А я молчу. Только изредка подбадриваю механика-водителя: «Все правильно! Вперед! Пошевеливай». Казаков не проявлял никаких признаков недовольства или опасения. Сидел молча и только смотрел вперед. Больше всех переживал Куликов — как бы чего не стряслось.
Что же касается меня, то мне уже нечего было терять: провалимся и потонем — так все вместе. Но, совершенно не показывая вида, что мы в сложнейшей опасности, я продолжал утверждать: все нормально. Хотя сам не мог понять — а что же происходит? Это потом уже из рассказов наших офицеров стало известно, что руководство гидроэлектростанции несколькими днями раньше нашего приезда сделало пуск излишней воды, которая накрыла сверху материковый (в 60–70 сантиметров) лед на полметра. Эта вода сверху образовывала второй панцирь льда, но тонкий — сантиметров в 10–15, а между этими ледяными пластами был слой воды. Вот почему мы хоть и проваливались, но вскоре выползали на ледяную кромку и шли дальше.
На эту езду с препятствиями мы потратили почти час. К месту охоты прибыли, когда уже стояли сумерки. Запросили по радио посты загона. Нам ответили, что еще можно попытаться «тронуть» стадо и погнать. Все, кроме меня, переоделись — надели шапки-ушанки, теплые куртки и брюки, байковые портянки и валенки, вылезли из ГТС и под руководством охотника-специалиста спустились в долину — это метров 500–700 от нашей стоянки и залегли цепью в снег, метрах в 50–70 друг от друга. Однако командующий войсками с нами не пошел — темно и холодно. Остался сидеть в теплом ГТСе и наблюдать за нашими действиями. Радиостанция тоже осталась в ГТСе. Минут через 30 нашего лежания по радио сообщили, что загон пошел, стадо поднялось. Мы зарядили ружья. Соколов на всех цыкнул, чтобы никто не шевелился. Эта мера была правильной. Северный олень — очень чуткое животное. И, что особенно важно, он несется как метеор — со скоростью 70–80 км/час. При этом надо учесть, что цвет у него светло-пепельный, поэтому на фоне снега ночью без подсветки вообще не увидишь. Но когда мы залегли, то фоном вдалеке, метрах в 500–600, был темный лес. Это облегчало обстановку. К тому же на месте стоянки наших ГТСов я поставил двух человек, которые должны были с началом нашей стрельбы осветить всю долину.
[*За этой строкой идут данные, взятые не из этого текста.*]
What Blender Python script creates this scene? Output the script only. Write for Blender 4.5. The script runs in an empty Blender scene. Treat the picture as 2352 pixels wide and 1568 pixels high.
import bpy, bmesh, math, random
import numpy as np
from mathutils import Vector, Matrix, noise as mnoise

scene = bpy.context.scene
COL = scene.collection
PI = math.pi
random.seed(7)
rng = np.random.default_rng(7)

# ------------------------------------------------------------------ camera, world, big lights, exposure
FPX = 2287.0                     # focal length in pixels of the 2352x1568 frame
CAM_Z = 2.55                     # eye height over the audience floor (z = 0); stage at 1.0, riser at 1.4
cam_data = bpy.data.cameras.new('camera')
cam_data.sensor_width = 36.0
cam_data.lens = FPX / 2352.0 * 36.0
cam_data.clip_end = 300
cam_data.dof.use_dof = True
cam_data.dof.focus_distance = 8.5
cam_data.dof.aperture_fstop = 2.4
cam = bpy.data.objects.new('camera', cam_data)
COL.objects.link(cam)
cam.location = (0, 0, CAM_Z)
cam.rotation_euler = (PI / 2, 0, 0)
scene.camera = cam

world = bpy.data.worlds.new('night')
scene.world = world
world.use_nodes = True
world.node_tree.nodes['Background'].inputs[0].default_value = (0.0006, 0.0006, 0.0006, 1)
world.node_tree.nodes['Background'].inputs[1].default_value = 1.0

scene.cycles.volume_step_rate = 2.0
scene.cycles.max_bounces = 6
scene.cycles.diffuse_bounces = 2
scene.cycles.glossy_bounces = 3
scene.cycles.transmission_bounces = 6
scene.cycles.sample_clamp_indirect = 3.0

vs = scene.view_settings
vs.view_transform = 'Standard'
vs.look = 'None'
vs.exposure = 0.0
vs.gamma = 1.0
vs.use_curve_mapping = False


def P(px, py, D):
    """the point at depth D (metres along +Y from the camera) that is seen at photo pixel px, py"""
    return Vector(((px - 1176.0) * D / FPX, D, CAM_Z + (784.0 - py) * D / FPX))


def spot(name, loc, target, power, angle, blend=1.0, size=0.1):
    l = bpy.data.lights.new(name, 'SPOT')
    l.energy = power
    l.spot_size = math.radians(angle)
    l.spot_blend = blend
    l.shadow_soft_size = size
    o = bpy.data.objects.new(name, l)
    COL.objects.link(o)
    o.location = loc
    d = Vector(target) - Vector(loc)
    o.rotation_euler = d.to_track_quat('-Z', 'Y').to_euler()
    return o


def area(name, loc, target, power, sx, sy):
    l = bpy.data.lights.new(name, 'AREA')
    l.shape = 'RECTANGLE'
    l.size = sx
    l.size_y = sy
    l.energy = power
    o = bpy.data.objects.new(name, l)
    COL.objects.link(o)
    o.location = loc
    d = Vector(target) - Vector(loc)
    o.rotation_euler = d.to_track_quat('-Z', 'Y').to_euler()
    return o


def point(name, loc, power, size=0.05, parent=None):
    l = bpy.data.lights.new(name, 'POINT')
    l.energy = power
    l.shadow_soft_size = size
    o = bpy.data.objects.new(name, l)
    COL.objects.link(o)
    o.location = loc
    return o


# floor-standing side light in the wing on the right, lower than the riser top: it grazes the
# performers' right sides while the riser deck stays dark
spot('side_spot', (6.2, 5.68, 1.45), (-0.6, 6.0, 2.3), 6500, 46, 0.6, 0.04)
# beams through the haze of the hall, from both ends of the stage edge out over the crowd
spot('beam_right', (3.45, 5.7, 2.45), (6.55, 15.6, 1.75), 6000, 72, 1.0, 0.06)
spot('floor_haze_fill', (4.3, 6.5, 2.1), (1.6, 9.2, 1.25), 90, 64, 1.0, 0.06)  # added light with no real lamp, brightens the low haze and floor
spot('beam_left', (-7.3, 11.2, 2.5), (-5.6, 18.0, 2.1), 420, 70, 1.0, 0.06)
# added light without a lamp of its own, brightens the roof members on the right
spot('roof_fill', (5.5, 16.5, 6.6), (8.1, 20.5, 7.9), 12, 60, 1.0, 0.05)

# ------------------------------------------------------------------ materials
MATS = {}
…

Было уже слышно, как вдалеке прозвучали два выстрела, а затем загонщики создали шумовой эффект. Наступившая ночь, точнее, вечер был очень тихий. Над долиной сияло звездное небо. Мороз был небольшой — около 20–25 градусов, но когда, не двигаясь, долго лежишь в снегу, то, естественно, коченеешь. А я оказался в худшем положении. Пока все переодевались, я сбегал на рубеж, который должен занять для стрельбы, проверил — все ли готово, и вернулся обратно. Шапку и куртку пришлось надевать на ходу, успел схватить ружьё и вместе со всеми отправиться на огневой рубеж. Конечно, брючки и сапожки, явно не рассчитанные на лежку в снегу, «давали о себе знать». Не притупляя бдительности, полностью погрузившись в наблюдение за долиной и стараясь в очень отдаленных шумовых действиях загонщиков распознать топот оленьих копыт, я все-таки энергично двигал пальцами ног, напрягал и отпускал мышцы бедер, чтобы не отморозить ноги.
Шум стал приближаться. Уже можно было различить звуки рожков. Куликов начал было ворочаться в своей снеговой ячейке (наверное, проверял — сможет ли он двигаться или уже все?), но Соколов заворчал на него, и все опять стихло. Да и звуки стали жидкими. А через некоторое время вообще все замолкло. Я почувствовал неладное. Вообще с момента начала нашего похода сюда уже было видно, что все перезрело и охотиться было поздно. Поэтому и зародилась неуверенность. Когда добрались до места, это чувство еще более усилилось. Вдруг слышу сзади скрип снега. Оборачиваюсь — к нам от ГТС бежит человек: «Командующий приказал всем возвращаться — стадо оленей ушло в параллельную долину».
Мы поднялись, размяли заледеневшие тела и, чертыхаясь, пошли к ГТС. Казаков, окая, как истинный вологжанин, встретил нас весьма «ласково»:
— Дурокам зокон не писон. Полежали в снежочке и хватит. Я знал, что затея пустая. Забирайтесь в машину и поехали обратно.
Я, конечно, злился, но сдерживал себя: приехали-то вместе с темнотой, а кто в Заполярье охотится по ночам?! Но все-таки я связался по радио с загонщиками и узнал, что стадо действительно умчалось в соседнюю с нами долину. А заранее перекрыть ее было невозможно, так как это спугнуло бы оленей.